Repeat every line of the material, character for character.

Data shown:
-=-=-
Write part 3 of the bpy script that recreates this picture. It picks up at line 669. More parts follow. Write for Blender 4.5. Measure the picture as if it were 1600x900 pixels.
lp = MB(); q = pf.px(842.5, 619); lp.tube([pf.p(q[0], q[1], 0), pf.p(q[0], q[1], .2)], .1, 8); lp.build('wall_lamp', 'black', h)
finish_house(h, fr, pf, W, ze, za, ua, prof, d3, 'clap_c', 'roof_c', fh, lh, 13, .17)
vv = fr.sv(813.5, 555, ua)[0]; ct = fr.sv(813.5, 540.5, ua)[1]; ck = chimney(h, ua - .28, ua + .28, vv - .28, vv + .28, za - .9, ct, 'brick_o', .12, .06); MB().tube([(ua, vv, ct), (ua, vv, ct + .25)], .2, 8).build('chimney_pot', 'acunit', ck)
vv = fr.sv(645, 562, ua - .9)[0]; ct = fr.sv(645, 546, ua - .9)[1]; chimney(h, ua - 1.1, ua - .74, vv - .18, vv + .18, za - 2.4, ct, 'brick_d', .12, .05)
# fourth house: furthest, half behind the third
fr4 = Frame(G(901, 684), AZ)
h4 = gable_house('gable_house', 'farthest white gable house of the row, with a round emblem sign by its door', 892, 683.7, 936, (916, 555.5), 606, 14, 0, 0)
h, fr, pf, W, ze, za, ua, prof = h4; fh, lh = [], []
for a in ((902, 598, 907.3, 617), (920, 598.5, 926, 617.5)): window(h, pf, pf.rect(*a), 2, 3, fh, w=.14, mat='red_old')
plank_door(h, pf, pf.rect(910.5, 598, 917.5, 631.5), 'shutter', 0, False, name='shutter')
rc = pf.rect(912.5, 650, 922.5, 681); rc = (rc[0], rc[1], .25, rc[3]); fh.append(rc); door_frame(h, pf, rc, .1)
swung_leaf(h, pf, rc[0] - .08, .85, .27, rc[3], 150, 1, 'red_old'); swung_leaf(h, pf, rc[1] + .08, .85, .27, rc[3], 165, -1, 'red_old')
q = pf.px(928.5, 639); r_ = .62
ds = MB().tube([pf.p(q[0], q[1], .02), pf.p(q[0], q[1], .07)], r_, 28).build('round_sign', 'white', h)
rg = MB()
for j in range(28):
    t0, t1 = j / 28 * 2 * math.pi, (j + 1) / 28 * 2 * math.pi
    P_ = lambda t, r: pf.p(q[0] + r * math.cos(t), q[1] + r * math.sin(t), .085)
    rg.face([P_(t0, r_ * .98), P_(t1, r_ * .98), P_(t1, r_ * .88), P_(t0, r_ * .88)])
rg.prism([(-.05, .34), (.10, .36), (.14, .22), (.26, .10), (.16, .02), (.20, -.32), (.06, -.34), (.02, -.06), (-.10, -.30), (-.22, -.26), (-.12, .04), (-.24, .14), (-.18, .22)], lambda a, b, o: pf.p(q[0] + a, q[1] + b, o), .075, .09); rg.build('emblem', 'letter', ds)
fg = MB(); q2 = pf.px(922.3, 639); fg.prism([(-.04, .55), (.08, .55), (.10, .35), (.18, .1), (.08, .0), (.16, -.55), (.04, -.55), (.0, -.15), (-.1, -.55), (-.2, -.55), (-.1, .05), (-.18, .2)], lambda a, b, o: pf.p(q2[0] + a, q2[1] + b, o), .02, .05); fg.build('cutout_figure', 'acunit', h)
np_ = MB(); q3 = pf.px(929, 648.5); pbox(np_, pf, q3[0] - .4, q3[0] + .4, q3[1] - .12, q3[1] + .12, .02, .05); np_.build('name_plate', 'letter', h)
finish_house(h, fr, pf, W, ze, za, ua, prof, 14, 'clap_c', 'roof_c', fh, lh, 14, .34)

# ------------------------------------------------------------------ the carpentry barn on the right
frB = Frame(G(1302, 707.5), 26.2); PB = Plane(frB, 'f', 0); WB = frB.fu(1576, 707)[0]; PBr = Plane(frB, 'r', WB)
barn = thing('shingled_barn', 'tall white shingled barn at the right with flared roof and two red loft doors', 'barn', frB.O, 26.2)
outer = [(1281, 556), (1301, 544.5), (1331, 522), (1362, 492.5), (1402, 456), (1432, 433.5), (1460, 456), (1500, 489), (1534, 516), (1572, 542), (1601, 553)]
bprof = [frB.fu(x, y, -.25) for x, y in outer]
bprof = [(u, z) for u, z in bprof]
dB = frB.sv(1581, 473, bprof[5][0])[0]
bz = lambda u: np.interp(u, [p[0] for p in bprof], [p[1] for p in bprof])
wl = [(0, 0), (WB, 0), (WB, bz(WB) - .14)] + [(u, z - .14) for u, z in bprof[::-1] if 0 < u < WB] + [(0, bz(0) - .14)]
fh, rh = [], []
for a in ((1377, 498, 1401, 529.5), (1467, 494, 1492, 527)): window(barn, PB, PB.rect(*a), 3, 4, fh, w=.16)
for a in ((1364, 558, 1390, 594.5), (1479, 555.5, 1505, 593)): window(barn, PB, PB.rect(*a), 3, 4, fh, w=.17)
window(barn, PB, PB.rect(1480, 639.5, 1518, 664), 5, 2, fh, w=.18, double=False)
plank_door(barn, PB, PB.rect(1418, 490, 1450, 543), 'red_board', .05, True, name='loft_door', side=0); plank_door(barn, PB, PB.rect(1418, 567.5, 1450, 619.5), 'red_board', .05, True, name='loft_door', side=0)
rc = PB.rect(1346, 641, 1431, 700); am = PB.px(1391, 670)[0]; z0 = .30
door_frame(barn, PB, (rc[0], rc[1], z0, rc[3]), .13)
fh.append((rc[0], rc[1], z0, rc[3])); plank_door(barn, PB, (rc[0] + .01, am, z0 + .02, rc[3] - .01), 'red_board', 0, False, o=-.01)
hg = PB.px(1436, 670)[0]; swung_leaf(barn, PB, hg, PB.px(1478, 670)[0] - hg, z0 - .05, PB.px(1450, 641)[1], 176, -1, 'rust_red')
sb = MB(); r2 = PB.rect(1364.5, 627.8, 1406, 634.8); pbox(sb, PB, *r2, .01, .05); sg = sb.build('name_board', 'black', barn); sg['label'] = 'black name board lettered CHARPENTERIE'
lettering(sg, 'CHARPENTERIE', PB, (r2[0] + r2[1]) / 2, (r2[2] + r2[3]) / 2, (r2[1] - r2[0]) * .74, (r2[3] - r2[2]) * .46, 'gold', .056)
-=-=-
Task solution:
Write part 3 of the bpy script that recreates this picture. It picks up at line 669. More parts follow. Write for Blender 4.5. Measure the picture as if it were 1600x900 pixels.
lp = MB(); q = pf.px(842.5, 619); lp.tube([pf.p(q[0], q[1], 0), pf.p(q[0], q[1], .2)], .1, 8); lp.build('wall_lamp', 'black', h)
finish_house(h, fr, pf, W, ze, za, ua, prof, d3, 'clap_c', 'roof_c', fh, lh, 13, .17)
vv = fr.sv(813.5, 555, ua)[0]; ct = fr.sv(813.5, 540.5, ua)[1]; ck = chimney(h, ua - .28, ua + .28, vv - .28, vv + .28, za - .9, ct, 'brick_o', .12, .06); MB().tube([(ua, vv, ct), (ua, vv, ct + .25)], .2, 8).build('chimney_pot', 'acunit', ck)
vv = fr.sv(645, 562, ua - .9)[0]; ct = fr.sv(645, 546, ua - .9)[1]; chimney(h, ua - 1.1, ua - .74, vv - .18, vv + .18, za - 2.4, ct, 'brick_d', .12, .05)
# fourth house: furthest, half behind the third
fr4 = Frame(G(901, 684), AZ)
h4 = gable_house('gable_house', 'farthest white gable house of the row, with a round emblem sign by its door', 892, 683.7, 936, (916, 555.5), 606, 14, 0, 0)
h, fr, pf, W, ze, za, ua, prof = h4; fh, lh = [], []
for a in ((902, 598, 907.3, 617), (920, 598.5, 926, 617.5)): window(h, pf, pf.rect(*a), 2, 3, fh, w=.14, mat='red_old')
plank_door(h, pf, pf.rect(910.5, 598, 917.5, 631.5), 'shutter', 0, False, name='shutter')
rc = pf.rect(912.5, 650, 922.5, 681); rc = (rc[0], rc[1], .25, rc[3]); fh.append(rc); door_frame(h, pf, rc, .1)
swung_leaf(h, pf, rc[0] - .08, .85, .27, rc[3], 150, 1, 'red_old'); swung_leaf(h, pf, rc[1] + .08, .85, .27, rc[3], 165, -1, 'red_old')
q = pf.px(928.5, 639); r_ = .62
ds = MB().tube([pf.p(q[0], q[1], .02), pf.p(q[0], q[1], .07)], r_, 28).build('round_sign', 'white', h)
rg = MB()
for j in range(28):
    t0, t1 = j / 28 * 2 * math.pi, (j + 1) / 28 * 2 * math.pi
    P_ = lambda t, r: pf.p(q[0] + r * math.cos(t), q[1] + r * math.sin(t), .085)
    rg.face([P_(t0, r_ * .98), P_(t1, r_ * .98), P_(t1, r_ * .88), P_(t0, r_ * .88)])
rg.prism([(-.05, .34), (.10, .36), (.14, .22), (.26, .10), (.16, .02), (.20, -.32), (.06, -.34), (.02, -.06), (-.10, -.30), (-.22, -.26), (-.12, .04), (-.24, .14), (-.18, .22)], lambda a, b, o: pf.p(q[0] + a, q[1] + b, o), .075, .09); rg.build('emblem', 'letter', ds)
fg = MB(); q2 = pf.px(922.3, 639); fg.prism([(-.04, .55), (.08, .55), (.10, .35), (.18, .1), (.08, .0), (.16, -.55), (.04, -.55), (.0, -.15), (-.1, -.55), (-.2, -.55), (-.1, .05), (-.18, .2)], lambda a, b, o: pf.p(q2[0] + a, q2[1] + b, o), .02, .05); fg.build('cutout_figure', 'acunit', h)
np_ = MB(); q3 = pf.px(929, 648.5); pbox(np_, pf, q3[0] - .4, q3[0] + .4, q3[1] - .12, q3[1] + .12, .02, .05); np_.build('name_plate', 'letter', h)
finish_house(h, fr, pf, W, ze, za, ua, prof, 14, 'clap_c', 'roof_c', fh, lh, 14, .34)

# ------------------------------------------------------------------ the carpentry barn on the right
frB = Frame(G(1302, 707.5), 26.2); PB = Plane(frB, 'f', 0); WB = frB.fu(1576, 707)[0]; PBr = Plane(frB, 'r', WB)
barn = thing('shingled_barn', 'tall white shingled barn at the right with flared roof and two red loft doors', 'barn', frB.O, 26.2)
outer = [(1281, 556), (1301, 544.5), (1331, 522), (1362, 492.5), (1402, 456), (1432, 433.5), (1460, 456), (1500, 489), (1534, 516), (1572, 542), (1601, 553)]
bprof = [frB.fu(x, y, -.25) for x, y in outer]
bprof = [(u, z) for u, z in bprof]
dB = frB.sv(1581, 473, bprof[5][0])[0]
bz = lambda u: np.interp(u, [p[0] for p in bprof], [p[1] for p in bprof])
wl = [(0, 0), (WB, 0), (WB, bz(WB) - .14)] + [(u, z - .14) for u, z in bprof[::-1] if 0 < u < WB] + [(0, bz(0) - .14)]
fh, rh = [], []
for a in ((1377, 498, 1401, 529.5), (1467, 494, 1492, 527)): window(barn, PB, PB.rect(*a), 3, 4, fh, w=.16)
for a in ((1364, 558, 1390, 594.5), (1479, 555.5, 1505, 593)): window(barn, PB, PB.rect(*a), 3, 4, fh, w=.17)
window(barn, PB, PB.rect(1480, 639.5, 1518, 664), 5, 2, fh, w=.18, double=False)
plank_door(barn, PB, PB.rect(1418, 490, 1450, 543), 'red_board', .05, True, name='loft_door', side=0); plank_door(barn, PB, PB.rect(1418, 567.5, 1450, 619.5), 'red_board', .05, True, name='loft_door', side=0)
rc = PB.rect(1346, 641, 1431, 700); am = PB.px(1391, 670)[0]; z0 = .30
door_frame(barn, PB, (rc[0], rc[1], z0, rc[3]), .13)
fh.append((rc[0], rc[1], z0, rc[3])); plank_door(barn, PB, (rc[0] + .01, am, z0 + .02, rc[3] - .01), 'red_board', 0, False, o=-.01)
hg = PB.px(1436, 670)[0]; swung_leaf(barn, PB, hg, PB.px(1478, 670)[0] - hg, z0 - .05, PB.px(1450, 641)[1], 176, -1, 'rust_red')
sb = MB(); r2 = PB.rect(1364.5, 627.8, 1406, 634.8); pbox(sb, PB, *r2, .01, .05); sg = sb.build('name_board', 'black', barn); sg['label'] = 'black name board lettered CHARPENTERIE'
lettering(sg, 'CHARPENTERIE', PB, (r2[0] + r2[1]) / 2, (r2[2] + r2[3]) / 2, (r2[1] - r2[0]) * .74, (r2[3] - r2[2]) * .46, 'gold', .056)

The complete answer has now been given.